«Blue whale» Archiviati tutti i casi di violenza Tranne uno
Il fenomeno web Autolesionismo
Sembrava una epidemia comportamentale, invece in Procura non soltanto non è mai stata contestata l’istigazione al suicidio, ma alla fine sono andati in archivio tutti meno uno i casi di autolesionismo che avevano destato clamore mesi fa sotto l’etichetta controversa «Blue Whale». Quell’uno è andato a giudizio ieri (processo l’11 aprile ordinato dalla gip Anna Magelli su richiesta del pm Cristian Barilli) nei confronti di una 23enne accusata di «atti persecutori» (cioè stalking) e «violenza privata aggravata» per aver spinto sui social media, con un complice minorenne, una alunna di scuola media palermitana di 12 anni a infliggersi tagli sul corpo e ad inviarle le foto, come gradino iniziale di questo supposto «gioco» di 50 prove di malinteso coraggio.

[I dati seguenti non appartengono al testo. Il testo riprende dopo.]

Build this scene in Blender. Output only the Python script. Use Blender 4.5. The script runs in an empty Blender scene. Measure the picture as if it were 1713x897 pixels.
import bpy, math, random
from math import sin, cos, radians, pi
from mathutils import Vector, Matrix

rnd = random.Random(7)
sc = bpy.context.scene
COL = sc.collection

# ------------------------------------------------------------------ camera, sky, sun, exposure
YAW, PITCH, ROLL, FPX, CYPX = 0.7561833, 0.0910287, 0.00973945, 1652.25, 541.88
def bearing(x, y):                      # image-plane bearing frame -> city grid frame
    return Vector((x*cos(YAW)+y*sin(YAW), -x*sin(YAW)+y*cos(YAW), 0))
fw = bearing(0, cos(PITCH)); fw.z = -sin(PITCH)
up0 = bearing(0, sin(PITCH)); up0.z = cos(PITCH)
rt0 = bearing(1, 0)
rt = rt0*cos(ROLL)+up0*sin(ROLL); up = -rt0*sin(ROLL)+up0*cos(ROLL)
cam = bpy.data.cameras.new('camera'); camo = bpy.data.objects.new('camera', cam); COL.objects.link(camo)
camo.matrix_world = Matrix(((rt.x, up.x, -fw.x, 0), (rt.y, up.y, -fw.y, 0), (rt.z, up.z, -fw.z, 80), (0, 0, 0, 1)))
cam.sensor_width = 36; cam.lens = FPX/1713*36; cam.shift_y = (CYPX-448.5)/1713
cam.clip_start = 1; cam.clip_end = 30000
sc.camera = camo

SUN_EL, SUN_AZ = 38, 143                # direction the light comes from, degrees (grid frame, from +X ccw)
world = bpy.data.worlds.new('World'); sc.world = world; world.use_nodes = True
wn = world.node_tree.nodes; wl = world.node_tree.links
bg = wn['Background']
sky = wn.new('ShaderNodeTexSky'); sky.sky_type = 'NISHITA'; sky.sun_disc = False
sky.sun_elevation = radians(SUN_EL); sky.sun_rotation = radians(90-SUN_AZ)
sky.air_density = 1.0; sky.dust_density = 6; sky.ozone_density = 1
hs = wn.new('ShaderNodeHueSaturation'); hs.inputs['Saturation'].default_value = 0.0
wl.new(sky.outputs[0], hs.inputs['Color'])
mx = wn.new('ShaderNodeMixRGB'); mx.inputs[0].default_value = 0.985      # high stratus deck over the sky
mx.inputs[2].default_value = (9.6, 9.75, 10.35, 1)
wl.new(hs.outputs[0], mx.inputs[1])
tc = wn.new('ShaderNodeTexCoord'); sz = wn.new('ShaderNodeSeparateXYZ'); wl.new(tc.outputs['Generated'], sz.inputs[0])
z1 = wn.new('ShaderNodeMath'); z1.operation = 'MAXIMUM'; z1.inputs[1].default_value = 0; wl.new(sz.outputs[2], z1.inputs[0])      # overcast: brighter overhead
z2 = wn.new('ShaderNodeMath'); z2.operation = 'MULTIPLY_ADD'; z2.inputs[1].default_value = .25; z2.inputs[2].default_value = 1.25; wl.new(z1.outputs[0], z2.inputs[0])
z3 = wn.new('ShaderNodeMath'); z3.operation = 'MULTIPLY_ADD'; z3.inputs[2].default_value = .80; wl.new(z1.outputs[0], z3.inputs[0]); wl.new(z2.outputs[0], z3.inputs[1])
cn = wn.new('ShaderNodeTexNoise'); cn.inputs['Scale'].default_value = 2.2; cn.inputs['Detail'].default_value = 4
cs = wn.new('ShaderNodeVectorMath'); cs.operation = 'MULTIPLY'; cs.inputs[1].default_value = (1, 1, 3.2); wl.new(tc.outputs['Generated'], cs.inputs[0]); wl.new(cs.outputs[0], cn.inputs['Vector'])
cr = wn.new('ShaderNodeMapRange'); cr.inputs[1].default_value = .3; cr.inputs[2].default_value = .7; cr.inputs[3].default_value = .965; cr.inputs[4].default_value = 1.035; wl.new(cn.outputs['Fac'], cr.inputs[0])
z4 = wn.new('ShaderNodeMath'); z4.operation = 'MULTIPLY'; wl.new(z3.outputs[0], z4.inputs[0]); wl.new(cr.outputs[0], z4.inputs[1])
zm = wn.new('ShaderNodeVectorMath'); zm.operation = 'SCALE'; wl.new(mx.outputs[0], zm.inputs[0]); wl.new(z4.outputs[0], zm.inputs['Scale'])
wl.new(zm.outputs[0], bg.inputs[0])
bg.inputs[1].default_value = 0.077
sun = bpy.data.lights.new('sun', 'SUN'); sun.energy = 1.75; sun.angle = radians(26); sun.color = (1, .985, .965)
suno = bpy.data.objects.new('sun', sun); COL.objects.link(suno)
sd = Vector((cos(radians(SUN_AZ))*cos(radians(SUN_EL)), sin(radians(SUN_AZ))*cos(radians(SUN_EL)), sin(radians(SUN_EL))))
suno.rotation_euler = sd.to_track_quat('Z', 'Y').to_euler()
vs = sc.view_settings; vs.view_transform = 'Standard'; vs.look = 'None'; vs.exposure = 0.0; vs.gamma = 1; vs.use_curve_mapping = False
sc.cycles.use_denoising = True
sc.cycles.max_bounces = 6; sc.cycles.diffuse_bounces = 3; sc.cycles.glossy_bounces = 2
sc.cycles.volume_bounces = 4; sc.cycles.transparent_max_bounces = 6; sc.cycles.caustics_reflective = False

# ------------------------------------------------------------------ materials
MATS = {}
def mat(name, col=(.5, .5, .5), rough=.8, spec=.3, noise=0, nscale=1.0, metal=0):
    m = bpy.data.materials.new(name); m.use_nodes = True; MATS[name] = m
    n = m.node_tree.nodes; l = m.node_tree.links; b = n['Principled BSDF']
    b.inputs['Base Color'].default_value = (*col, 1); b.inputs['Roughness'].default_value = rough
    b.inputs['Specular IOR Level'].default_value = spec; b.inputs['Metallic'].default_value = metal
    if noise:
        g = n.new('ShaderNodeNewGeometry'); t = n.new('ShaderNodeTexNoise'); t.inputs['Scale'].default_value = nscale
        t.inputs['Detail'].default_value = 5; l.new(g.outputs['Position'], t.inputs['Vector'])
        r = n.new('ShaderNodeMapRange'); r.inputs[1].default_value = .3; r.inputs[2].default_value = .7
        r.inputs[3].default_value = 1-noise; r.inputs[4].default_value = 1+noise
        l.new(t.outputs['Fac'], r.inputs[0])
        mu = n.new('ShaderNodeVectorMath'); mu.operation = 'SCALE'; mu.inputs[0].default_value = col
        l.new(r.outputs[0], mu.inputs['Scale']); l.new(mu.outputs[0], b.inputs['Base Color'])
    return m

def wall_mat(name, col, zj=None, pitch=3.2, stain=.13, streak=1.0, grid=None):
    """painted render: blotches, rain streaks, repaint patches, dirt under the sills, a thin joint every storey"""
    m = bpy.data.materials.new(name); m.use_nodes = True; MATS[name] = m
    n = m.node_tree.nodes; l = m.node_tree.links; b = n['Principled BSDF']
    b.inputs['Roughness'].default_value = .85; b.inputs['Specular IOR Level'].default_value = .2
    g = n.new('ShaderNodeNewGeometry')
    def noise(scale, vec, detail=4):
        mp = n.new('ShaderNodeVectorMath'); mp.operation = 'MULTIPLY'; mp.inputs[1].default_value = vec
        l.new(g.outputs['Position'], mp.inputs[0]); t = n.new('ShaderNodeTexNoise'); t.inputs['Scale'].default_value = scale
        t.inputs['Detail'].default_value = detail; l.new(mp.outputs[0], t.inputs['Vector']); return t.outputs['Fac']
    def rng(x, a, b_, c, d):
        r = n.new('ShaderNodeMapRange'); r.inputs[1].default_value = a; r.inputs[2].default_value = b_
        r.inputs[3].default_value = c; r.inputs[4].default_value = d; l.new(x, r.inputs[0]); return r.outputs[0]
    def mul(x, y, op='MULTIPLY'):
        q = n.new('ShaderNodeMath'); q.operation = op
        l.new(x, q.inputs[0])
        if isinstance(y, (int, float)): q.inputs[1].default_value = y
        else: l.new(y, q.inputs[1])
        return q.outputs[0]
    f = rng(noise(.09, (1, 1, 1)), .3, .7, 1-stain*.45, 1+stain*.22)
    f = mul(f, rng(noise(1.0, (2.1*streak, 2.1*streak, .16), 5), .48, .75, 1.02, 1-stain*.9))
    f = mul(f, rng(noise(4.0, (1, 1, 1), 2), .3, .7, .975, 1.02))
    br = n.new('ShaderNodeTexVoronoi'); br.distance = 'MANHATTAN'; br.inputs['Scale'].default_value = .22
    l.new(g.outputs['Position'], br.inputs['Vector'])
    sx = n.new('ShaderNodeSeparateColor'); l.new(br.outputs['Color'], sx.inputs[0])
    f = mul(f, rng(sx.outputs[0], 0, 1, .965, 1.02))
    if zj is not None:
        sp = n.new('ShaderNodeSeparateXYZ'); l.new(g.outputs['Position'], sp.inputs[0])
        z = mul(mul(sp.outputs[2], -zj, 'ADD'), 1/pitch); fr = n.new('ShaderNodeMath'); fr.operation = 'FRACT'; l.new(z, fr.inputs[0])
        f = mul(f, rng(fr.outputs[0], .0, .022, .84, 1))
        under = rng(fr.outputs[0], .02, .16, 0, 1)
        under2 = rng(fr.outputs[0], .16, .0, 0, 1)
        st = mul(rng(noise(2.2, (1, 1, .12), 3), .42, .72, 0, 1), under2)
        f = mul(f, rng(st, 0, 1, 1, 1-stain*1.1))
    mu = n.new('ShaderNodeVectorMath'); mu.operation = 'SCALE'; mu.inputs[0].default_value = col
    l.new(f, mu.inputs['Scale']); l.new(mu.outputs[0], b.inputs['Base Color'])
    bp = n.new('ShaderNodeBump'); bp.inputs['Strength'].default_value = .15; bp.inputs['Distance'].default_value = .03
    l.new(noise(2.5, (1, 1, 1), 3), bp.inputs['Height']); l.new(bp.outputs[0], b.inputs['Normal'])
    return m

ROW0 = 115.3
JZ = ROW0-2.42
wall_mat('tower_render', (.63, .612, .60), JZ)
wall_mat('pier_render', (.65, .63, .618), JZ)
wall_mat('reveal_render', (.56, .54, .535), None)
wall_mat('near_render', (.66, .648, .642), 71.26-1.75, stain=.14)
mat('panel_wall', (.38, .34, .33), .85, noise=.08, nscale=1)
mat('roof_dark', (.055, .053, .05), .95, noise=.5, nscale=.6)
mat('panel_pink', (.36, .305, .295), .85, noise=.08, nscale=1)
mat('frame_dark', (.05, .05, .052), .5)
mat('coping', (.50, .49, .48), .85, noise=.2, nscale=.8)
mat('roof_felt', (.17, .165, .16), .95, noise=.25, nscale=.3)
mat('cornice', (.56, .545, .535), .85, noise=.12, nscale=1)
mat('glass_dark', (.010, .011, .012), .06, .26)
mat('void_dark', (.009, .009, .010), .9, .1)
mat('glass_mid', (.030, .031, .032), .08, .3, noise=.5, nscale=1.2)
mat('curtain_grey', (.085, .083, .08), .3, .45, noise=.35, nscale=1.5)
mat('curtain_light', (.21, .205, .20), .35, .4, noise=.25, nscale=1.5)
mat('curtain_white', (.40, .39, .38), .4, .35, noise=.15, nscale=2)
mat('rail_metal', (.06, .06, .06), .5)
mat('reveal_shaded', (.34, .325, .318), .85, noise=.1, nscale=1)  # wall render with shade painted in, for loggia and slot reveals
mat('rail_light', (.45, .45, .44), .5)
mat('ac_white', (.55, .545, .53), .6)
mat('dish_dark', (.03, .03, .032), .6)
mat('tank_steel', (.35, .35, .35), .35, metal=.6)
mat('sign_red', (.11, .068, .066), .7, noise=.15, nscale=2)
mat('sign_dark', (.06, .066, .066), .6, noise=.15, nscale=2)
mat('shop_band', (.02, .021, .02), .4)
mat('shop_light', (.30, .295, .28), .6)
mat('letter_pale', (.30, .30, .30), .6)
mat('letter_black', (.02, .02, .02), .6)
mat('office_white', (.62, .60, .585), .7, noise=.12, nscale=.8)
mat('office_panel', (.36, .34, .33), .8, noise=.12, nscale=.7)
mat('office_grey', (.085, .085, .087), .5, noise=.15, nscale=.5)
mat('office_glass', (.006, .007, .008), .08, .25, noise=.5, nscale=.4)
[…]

«Se sei pronta a diventare una balena inciditi “yes” sulla gamba, se non lo sei tagliati molte volte per autopunirti»: erano di questo tenore i messaggi che la 12enne, dopo aver cercato in Rete una «curatorlady» o «imcurator» (cioè una sorta di guida) e trovato così le pagine Instagram e Facebook questa 23enne, ne aveva ricevuto per alcuni giorni tra maggio e giugno 2017 gli inviti a procurarsi tagli. L’avvocato Isabella Cacciari, difensore della 23enne indagata, ieri davanti alla giudice Magelli ha invece argomentato la richiesta di dichiarare «il non luogo a procedere», nel presupposto che per la sua assistita negli atti non siano configurabili gli elementi sufficienti per sostenere l’accusa in giudizio, a cominciare dalla mancanza nella vittima di un provocato «perdurante e grave stato di ansia e di paura».